Organiser les travailleurs
Comment dès lors lutter contre cette nouvelle forme d’exploitation? L’auteur reconnait les difficultés inhérentes à la syndicalisation de ce type de travailleurs. Leur isolement ne facilite pas la mobilisation. Les travailleurs ne restent pour la plupart que quelques mois dans cette fonction, le réservoir de main-d’œuvre semble inépuisable dans les grandes villes, et cela ne coûte rien à Deliveroo d’engager à tour de bras. Ils sont le plus souvent jeunes et sans expérience de travail normale et ne voient pas l’intérêt de s’affilier à un syndicat, trop souvent identifié comme éloigné de leurs préoccupations. Enfin, l’absence de statut empêche les mécanismes habituels de négociation collective et de concertation sociale d’opérer une forme de régulation du secteur. Néanmoins la lutte s’organise, en Belgique et dans de nombreux autres pays. Des travailleurs se lèvent et revendiquent de meilleures conditions de travail. La CSC, en épaulant deux collectifs, est en première ligne sur ce front.

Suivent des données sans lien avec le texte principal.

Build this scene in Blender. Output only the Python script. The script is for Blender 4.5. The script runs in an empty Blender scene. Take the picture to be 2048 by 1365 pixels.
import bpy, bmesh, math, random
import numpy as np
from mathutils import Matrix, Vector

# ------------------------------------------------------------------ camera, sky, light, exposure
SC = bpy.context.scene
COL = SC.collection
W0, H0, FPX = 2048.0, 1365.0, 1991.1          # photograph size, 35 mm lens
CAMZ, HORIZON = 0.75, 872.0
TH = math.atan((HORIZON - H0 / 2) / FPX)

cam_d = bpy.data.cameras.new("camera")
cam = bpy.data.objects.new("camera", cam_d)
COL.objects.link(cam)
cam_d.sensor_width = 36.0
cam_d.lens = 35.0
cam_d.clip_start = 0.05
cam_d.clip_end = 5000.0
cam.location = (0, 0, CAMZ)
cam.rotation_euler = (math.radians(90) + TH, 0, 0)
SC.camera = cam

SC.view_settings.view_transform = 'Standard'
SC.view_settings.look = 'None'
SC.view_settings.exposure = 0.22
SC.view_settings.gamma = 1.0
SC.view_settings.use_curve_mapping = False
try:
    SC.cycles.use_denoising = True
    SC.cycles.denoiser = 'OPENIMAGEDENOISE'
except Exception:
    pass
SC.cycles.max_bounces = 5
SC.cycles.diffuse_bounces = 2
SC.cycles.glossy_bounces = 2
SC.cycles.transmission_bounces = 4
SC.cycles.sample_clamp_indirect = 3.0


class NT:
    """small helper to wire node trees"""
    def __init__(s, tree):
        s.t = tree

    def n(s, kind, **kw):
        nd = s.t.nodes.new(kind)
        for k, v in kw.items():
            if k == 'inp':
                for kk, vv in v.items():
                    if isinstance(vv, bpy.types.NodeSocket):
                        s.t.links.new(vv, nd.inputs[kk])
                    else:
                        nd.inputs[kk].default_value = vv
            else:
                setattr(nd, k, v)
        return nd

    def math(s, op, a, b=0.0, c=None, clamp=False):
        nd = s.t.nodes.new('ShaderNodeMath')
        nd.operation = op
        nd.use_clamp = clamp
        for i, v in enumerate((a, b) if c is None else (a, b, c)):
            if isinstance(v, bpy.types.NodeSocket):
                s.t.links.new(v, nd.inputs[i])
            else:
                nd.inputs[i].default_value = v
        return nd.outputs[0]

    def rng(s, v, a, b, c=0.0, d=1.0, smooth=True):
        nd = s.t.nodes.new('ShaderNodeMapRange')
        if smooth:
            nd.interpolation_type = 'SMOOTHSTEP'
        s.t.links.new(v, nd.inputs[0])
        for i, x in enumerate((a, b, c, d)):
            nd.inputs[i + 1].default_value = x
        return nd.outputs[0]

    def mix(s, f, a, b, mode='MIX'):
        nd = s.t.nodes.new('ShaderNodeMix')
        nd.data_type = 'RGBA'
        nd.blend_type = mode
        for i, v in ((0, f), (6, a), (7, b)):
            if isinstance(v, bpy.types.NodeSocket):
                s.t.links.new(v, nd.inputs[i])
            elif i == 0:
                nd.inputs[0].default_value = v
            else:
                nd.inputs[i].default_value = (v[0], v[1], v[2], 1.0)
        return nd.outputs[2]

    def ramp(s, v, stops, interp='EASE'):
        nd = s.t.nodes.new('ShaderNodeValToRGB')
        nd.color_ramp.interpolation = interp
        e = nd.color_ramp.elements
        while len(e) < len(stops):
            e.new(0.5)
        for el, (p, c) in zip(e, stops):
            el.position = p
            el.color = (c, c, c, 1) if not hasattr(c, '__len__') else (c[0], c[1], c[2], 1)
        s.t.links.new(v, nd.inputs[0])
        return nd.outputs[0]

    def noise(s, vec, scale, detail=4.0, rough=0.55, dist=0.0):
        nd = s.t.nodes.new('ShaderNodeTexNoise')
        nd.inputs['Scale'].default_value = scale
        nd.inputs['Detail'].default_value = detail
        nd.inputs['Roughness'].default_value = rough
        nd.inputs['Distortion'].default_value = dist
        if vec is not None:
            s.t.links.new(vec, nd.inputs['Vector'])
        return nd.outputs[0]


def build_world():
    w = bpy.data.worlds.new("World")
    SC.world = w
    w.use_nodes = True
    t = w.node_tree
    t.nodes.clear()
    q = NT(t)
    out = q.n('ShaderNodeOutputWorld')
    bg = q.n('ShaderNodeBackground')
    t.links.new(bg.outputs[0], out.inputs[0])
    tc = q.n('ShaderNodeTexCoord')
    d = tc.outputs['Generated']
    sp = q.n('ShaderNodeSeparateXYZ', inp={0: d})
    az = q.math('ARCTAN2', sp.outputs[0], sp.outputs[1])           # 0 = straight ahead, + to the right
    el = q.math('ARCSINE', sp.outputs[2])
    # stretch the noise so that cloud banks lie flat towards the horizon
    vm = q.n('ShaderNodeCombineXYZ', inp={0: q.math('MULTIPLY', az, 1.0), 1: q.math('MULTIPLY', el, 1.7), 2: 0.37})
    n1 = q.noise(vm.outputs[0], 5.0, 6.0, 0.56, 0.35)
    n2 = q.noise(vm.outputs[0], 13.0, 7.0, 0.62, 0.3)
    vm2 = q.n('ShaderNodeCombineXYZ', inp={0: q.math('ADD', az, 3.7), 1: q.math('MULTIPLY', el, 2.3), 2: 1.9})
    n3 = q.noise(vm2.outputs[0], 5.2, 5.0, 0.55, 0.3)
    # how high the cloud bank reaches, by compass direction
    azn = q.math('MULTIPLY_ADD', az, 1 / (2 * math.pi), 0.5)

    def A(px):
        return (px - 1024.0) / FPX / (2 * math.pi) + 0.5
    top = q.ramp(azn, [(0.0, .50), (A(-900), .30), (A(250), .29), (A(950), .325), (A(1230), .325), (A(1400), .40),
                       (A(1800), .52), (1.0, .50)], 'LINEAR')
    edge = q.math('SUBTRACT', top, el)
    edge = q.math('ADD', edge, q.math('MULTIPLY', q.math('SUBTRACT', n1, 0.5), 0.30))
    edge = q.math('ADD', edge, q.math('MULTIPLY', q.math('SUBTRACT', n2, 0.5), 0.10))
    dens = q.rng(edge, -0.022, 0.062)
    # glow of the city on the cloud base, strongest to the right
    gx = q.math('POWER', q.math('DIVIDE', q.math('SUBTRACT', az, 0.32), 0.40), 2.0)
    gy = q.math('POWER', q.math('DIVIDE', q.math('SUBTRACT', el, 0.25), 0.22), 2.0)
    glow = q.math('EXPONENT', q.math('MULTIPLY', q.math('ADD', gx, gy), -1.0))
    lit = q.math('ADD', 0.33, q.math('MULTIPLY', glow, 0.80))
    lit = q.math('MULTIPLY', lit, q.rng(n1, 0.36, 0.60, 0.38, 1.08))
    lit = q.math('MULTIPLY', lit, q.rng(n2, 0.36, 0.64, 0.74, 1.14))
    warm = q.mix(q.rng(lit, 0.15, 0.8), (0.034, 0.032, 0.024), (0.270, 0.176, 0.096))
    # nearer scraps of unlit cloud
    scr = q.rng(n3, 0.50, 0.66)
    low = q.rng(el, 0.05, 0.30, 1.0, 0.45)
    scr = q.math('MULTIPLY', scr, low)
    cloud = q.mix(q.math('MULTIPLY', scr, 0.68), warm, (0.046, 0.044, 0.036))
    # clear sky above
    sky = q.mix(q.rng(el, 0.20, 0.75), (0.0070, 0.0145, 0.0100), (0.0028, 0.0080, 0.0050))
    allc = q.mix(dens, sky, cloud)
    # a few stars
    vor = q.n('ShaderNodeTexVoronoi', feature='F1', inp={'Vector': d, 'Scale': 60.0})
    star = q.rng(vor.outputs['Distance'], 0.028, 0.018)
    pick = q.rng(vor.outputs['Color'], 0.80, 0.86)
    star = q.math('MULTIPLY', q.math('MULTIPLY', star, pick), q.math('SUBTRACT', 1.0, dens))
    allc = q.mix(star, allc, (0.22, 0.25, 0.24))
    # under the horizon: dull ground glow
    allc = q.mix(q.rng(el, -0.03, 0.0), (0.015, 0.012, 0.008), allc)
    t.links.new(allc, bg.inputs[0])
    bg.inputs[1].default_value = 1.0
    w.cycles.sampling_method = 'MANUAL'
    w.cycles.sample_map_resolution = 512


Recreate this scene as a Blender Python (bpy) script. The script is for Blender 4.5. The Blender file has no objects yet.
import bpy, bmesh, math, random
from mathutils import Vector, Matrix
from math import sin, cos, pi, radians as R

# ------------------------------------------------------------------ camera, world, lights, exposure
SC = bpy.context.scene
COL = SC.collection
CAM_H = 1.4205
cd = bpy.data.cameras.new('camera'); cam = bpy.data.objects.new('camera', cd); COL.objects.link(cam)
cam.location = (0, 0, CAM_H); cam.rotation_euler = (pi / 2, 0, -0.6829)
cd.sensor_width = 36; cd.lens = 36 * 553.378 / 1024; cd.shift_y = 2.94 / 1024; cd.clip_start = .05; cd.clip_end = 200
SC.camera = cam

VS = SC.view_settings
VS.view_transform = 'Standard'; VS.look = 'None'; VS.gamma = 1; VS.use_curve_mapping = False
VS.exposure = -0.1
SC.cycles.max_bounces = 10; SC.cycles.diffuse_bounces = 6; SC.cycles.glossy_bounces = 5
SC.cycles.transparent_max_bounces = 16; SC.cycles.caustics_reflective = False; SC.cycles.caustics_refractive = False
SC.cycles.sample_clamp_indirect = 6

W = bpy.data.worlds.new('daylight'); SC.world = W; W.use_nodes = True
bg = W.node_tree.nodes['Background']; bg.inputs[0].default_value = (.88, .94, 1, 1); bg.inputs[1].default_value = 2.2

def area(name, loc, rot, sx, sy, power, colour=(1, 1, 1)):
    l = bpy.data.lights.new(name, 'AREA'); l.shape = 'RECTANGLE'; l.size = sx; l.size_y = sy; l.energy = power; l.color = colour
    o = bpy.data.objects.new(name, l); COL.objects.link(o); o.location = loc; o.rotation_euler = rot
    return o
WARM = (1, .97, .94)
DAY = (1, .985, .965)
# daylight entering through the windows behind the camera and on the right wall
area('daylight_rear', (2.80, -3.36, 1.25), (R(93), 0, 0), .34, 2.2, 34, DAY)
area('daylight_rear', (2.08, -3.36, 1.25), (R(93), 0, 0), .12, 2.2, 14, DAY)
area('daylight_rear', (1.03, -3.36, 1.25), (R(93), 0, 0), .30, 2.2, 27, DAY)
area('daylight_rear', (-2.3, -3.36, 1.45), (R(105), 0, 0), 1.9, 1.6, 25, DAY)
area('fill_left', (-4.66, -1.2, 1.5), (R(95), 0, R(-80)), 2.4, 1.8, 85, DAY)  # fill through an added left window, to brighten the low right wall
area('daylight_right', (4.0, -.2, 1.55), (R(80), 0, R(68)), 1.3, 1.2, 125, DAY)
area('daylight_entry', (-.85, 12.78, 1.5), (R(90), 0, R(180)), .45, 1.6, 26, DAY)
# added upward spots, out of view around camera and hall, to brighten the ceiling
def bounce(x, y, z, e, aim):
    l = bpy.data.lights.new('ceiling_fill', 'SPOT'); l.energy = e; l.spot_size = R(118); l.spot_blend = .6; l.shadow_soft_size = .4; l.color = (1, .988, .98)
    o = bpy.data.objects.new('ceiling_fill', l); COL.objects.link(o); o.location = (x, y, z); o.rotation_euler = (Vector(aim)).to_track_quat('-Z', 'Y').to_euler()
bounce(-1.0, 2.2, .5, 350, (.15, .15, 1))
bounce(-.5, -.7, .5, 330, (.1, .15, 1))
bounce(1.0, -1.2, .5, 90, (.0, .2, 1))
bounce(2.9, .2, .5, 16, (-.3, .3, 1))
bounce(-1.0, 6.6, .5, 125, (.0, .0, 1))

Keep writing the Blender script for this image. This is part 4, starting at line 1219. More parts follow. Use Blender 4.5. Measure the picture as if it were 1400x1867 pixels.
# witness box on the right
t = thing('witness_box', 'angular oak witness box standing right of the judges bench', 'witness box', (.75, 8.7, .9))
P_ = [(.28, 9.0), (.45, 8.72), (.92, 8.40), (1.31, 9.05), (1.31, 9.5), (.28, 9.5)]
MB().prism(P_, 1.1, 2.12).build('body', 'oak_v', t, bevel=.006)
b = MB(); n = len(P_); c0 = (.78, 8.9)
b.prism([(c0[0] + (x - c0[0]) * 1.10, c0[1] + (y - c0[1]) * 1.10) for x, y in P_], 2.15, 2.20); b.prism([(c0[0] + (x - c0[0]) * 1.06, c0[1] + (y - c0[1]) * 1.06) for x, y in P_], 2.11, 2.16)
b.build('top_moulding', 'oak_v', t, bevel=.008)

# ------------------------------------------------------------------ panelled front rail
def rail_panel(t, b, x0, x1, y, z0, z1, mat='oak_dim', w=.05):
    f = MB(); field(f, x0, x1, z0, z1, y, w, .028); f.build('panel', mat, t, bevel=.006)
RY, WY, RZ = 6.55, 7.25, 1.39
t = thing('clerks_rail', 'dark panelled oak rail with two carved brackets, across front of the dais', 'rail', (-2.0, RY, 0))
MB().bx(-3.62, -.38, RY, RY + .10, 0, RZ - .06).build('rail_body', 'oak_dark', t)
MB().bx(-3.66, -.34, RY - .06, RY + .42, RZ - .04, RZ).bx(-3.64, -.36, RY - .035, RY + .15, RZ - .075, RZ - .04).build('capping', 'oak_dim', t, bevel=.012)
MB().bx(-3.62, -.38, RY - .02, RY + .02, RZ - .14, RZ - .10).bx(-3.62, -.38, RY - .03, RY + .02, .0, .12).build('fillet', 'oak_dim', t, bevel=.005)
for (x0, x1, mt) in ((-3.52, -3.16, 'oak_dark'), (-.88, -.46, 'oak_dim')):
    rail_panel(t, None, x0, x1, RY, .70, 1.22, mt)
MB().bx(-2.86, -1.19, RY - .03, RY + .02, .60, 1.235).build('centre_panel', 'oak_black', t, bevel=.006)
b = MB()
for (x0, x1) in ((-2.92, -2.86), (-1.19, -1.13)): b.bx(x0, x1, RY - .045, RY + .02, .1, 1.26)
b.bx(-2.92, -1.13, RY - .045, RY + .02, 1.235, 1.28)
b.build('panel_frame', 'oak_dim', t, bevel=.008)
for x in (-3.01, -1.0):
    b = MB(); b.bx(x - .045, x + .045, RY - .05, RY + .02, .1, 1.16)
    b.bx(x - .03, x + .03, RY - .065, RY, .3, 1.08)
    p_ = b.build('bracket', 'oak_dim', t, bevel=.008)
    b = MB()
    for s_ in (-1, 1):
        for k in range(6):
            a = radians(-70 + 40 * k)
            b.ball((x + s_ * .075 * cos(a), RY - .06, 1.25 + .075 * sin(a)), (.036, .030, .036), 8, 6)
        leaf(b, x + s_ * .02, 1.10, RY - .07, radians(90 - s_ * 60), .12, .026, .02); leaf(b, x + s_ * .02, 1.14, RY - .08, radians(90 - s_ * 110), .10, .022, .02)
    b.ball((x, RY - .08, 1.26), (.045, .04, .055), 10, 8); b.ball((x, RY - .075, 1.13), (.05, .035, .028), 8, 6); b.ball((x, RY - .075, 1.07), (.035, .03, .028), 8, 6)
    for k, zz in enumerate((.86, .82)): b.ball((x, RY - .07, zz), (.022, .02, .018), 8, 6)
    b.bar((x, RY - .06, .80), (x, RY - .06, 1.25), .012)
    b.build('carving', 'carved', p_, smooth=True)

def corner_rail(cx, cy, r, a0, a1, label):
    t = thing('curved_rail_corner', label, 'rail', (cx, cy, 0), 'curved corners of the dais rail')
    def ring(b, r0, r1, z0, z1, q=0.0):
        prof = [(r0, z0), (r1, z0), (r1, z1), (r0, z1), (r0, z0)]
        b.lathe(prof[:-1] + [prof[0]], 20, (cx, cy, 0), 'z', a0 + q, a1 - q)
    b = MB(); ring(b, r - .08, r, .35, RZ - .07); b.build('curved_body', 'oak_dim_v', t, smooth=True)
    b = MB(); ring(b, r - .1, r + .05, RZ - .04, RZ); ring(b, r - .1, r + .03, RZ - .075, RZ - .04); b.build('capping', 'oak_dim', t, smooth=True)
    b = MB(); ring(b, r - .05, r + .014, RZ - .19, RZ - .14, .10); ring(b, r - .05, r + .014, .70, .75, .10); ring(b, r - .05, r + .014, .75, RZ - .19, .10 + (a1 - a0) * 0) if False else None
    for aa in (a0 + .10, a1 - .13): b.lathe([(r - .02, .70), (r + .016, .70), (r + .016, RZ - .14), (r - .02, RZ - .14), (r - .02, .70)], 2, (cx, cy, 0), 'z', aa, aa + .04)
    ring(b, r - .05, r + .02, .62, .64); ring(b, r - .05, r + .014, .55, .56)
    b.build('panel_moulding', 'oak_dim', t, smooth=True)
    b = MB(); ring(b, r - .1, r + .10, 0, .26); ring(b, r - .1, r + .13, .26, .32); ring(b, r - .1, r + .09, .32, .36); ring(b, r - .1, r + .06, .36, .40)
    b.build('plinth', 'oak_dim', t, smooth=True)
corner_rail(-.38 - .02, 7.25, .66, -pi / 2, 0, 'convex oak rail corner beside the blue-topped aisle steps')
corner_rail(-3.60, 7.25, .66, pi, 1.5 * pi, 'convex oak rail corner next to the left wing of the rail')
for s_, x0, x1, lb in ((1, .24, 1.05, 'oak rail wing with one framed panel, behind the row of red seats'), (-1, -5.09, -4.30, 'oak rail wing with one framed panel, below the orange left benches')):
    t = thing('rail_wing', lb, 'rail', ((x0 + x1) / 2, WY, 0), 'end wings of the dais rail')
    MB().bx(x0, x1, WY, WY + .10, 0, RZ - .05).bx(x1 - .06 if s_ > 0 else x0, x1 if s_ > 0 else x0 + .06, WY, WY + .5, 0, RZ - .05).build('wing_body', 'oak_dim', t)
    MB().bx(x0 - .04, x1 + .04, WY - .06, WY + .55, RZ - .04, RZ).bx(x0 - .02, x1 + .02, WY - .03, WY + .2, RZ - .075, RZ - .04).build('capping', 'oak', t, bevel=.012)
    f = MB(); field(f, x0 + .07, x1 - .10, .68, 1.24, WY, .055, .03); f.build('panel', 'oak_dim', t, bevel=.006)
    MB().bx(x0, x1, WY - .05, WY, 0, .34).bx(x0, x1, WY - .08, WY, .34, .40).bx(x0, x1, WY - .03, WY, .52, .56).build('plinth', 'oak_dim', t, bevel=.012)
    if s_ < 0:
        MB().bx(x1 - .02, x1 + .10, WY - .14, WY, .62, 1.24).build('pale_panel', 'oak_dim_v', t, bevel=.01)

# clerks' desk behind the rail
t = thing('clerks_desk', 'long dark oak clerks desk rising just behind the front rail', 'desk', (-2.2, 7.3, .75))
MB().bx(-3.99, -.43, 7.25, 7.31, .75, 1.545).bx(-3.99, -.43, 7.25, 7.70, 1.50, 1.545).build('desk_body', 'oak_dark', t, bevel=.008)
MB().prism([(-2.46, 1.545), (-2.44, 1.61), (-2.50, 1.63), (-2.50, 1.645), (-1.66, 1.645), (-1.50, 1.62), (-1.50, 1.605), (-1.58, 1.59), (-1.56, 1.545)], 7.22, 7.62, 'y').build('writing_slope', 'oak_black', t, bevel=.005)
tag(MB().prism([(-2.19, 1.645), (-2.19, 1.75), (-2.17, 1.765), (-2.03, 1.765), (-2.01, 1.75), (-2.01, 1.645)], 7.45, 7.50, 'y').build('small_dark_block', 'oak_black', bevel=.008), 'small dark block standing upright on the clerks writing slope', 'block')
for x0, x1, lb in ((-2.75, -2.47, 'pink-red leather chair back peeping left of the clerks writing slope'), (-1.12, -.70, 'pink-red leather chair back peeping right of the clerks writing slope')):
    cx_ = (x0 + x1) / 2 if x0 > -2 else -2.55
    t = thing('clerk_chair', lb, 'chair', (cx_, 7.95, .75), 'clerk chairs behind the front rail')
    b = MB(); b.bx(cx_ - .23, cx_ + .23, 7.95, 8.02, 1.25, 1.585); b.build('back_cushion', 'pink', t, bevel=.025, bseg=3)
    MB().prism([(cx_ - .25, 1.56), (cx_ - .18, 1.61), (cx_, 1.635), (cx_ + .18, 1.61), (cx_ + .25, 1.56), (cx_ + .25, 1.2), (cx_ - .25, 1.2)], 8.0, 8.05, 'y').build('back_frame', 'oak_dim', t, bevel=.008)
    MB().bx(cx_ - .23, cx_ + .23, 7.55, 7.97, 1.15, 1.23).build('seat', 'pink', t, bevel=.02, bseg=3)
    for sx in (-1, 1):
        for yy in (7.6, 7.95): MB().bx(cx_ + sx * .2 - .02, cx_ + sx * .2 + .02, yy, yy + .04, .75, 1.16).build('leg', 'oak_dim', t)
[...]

Tout semble se mettre en place de manière à ce que l’employeur ne soit pas reconnu comme tel. C’est pourquoi Deliveroo a intenté un procès à deux coursiers qui ont osé demander l’avis de la commission Relation de travail (1). Cette instance a reconnu que ces travailleurs devraient être salariés. Mais la multinationale n’entend pas se faire intimider par des coursiers et use de son pouvoir de lobbying – notamment auprès de la Commission européenne – pour faire émerger l’idée que ce type de travail ne doit pas être du salariat. Il y a ici une conjonction d’intérêts néo-libéraux pour faire de l’exception une règle, avec ce danger: «Si des lois spécifiques sont édictées sur mesure pour l’économie de plateforme, permettant à ces industries de faire prester leurs travailleurs à moindre coût, ces règles seront bientôt la norme pour toute l’économie.» (2) Il est donc crucial de dénoncer le piège Deliveroo et consorts et d’y faire obstacle, par tous les moyens possibles: médiatiques, juridiques, politiques et syndicaux.